Cet étudiant passe un baccalauréat E (mathématiques et techniques). Il suit avec succès une année d’IUT de génie électrique. L'IUT ne le passionne pas et il tente avec succès un concours de technicien France-Télécom. Après quelques hésitations, Pierre abandonne son IUT et entre dans la fonction publique. Il n'y reste que 3 ou 4 mois et part à l’armée. De retour, il travaille trois ans à France-Télécom. Las du métier qu’il exerce, il demande et obtient une année de disponibilité pour achever son IUT de génie électrique. Il décroche son DU l'année suivante. Il renouvelle son année de disponibilité et postule pour un poste de maître auxiliaire en génie électrique. Il commence ainsi une carrière d'enseignant en lycée professionnel. Parallèlement à cet activité d'enseignement, il suit des cours du C.N.A.M. en électronique. Il valide son année et entre en deuxième année de faculté de sciences, DEUG A : sciences et structure de la matière. Il échoue le DEUG. Il se réoriente « comme ça » vers des études d’électro-acoustique au conservatoire. Année après année, il enchaîne les postes de maître auxiliaire. Il fini par passer le CAPET (Certificat d’Aptitude au Professorat d’Enseignement Technique) et devient enseignant titulaire. Il enseigne désormais à des terminales F3. C'est pour ne pas cesser les études et pour scruter d’autres horizons intellectuels, comme nous l’explique notre interlocuteur, qu’il décide de suivre un cursus de sociologie. {Baccalauréat E, 31 ans, Enseignant dans le secondaire technique, CAPET ; Père : Facteur à la retraite, certificat d’études ; Mère : sans profession, certificat d’études}.

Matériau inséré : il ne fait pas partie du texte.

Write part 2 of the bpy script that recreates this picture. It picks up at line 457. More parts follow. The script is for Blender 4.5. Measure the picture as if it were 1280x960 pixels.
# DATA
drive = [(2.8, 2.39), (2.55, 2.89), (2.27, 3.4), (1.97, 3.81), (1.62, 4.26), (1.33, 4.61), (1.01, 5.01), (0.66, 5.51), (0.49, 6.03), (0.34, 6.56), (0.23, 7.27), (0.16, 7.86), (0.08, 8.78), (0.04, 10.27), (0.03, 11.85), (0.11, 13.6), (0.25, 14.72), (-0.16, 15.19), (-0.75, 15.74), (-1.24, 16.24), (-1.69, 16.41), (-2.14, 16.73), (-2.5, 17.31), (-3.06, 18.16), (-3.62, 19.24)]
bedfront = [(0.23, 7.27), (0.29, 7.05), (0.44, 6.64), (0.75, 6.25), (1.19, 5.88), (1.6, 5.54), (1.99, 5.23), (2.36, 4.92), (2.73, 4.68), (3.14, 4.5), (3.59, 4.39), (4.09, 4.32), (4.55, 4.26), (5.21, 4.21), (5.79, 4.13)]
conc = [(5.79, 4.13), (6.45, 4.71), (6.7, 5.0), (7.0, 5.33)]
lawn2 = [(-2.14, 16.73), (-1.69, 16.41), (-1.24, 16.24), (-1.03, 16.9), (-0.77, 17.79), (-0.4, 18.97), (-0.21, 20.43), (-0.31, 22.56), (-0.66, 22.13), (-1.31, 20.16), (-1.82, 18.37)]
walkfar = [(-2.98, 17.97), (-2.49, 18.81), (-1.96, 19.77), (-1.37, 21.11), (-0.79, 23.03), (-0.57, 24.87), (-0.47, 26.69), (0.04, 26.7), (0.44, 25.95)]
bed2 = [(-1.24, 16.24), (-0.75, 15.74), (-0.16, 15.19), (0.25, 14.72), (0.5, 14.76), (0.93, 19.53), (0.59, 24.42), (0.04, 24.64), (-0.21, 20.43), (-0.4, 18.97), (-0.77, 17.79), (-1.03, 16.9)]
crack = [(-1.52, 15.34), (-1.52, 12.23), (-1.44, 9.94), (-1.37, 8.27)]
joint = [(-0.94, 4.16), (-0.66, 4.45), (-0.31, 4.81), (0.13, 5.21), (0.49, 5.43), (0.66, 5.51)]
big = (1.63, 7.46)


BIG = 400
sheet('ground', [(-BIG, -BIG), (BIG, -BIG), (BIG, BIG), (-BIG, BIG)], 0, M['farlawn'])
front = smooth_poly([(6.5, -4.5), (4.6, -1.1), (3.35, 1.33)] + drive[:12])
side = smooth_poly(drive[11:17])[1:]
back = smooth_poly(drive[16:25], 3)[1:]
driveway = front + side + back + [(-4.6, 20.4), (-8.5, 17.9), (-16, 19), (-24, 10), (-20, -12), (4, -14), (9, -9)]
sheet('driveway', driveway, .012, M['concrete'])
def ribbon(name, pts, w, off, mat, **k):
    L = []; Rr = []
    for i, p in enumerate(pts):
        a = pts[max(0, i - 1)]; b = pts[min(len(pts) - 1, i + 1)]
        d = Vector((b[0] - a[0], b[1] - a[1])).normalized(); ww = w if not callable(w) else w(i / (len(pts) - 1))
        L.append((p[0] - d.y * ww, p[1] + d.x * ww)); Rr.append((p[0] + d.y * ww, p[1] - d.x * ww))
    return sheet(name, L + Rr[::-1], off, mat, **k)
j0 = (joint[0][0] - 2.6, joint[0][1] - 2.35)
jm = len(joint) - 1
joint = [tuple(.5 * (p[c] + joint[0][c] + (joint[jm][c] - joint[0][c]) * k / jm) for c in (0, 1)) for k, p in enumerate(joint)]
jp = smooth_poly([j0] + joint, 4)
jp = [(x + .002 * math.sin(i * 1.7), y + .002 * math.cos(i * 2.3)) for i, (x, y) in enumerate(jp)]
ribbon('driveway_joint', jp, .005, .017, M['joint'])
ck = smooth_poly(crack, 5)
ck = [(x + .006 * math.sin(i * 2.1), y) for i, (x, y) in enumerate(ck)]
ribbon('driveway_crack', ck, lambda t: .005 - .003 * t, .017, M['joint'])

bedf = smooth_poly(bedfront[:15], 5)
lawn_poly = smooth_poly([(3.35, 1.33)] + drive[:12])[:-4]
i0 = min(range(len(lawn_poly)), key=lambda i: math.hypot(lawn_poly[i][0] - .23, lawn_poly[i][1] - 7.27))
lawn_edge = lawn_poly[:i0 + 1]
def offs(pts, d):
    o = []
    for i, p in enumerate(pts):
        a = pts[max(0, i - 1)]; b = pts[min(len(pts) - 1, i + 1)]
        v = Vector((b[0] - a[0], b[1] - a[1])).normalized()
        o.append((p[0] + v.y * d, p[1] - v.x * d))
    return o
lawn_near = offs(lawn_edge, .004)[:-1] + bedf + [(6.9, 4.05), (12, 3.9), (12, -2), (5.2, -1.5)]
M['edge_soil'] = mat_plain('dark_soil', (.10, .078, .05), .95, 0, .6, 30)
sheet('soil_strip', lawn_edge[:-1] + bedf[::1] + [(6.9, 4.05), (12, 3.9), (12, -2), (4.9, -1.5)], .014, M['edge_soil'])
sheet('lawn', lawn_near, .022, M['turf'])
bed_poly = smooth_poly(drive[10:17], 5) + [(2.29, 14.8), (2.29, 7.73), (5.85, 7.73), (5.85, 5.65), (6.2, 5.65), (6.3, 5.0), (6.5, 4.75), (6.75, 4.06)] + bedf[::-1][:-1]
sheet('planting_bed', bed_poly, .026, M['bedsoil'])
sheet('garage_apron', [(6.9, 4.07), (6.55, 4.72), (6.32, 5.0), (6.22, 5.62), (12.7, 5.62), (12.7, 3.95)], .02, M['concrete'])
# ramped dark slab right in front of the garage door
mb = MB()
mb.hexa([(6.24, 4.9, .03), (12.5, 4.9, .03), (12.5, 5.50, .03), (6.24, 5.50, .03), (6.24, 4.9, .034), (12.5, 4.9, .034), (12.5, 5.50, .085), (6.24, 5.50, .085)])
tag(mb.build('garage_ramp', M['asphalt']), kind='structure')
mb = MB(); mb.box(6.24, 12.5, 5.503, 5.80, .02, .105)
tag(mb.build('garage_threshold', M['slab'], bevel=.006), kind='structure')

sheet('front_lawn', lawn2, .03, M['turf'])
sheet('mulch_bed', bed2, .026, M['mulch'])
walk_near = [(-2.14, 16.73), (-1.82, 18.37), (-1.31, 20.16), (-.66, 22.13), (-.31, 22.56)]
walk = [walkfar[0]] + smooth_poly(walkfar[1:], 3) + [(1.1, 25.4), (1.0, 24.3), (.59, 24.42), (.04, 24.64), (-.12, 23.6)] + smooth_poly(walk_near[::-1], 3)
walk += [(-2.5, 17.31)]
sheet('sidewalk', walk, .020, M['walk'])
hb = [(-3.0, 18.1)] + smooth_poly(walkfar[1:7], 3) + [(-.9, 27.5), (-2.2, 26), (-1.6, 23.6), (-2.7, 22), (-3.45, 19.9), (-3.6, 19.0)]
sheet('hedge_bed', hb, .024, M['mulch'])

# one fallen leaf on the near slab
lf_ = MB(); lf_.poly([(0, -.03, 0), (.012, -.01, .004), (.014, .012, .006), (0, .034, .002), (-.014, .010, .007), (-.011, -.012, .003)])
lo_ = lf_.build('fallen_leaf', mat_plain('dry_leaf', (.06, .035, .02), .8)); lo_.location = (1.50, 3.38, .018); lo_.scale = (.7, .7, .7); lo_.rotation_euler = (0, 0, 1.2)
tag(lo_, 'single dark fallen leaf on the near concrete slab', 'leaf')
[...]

D’autres, au contraire, reprennent des études après plusieurs années d’expérience professionnelle dans l’objectif avoué d’une reconversion scolaire et professionnelle. Les enjeux investis dans les études ne sont donc pas exactement de même “nature”. Le retour aux études s’accompagne ici de la cessation de toute activité professionnelle. L’étude n’est pas un « à-côté » de la vie sociale, mais bien au contraire se situe en son centre. S’agissant d’opérer une reconversion, l’orientation a été mûrement réfléchie. Le choix de la filière d’études est ici pleinement électif.

D'origine Suisse-allemande, cette étudiante a une formation de laborantine. Ses études achevées, elle part travailler, diplôme en poche, en tant que chercheuse en biochimie. D'abord en Afrique du Sud, ensuite à Bale durant quatre années complètes, puis en Asie. Enfin, elle obtient un poste contractuel de 3 ans à l’Université Américaine de Stanford en Californie. Elle pense alors avoir atteint le point culminant de sa carrière compte tenu de ce que sa formation lui permet d'espérer. Or elle ne souhaite pas être laborantine toute sa vie. Elle cherche à reprendre les études et vient étudier en France. Elle passe l’ESEU, puis s'inscrit en sociologie dans l’objectif de faire de l’ethnologie. {Baccalauréat suisse, 29 ans ; Père : Comptable, diplôme de mécanique ; Mère : Gérante d’un petit restaurant}.

Outre le fait que ces cas d’étudiants, comme nous venons le voir, ne font qu’amplifier la diversité du public étudiant déjà par nous mise en avant, ils donnent une fois encore à lire des parcours qui multiplient les expériences sociales différentes, discontinues, les ruptures, les revirements et qui, en définitive, sont bien loin de la cohérence globale des parcours de la grande majorité des étudiants médecins.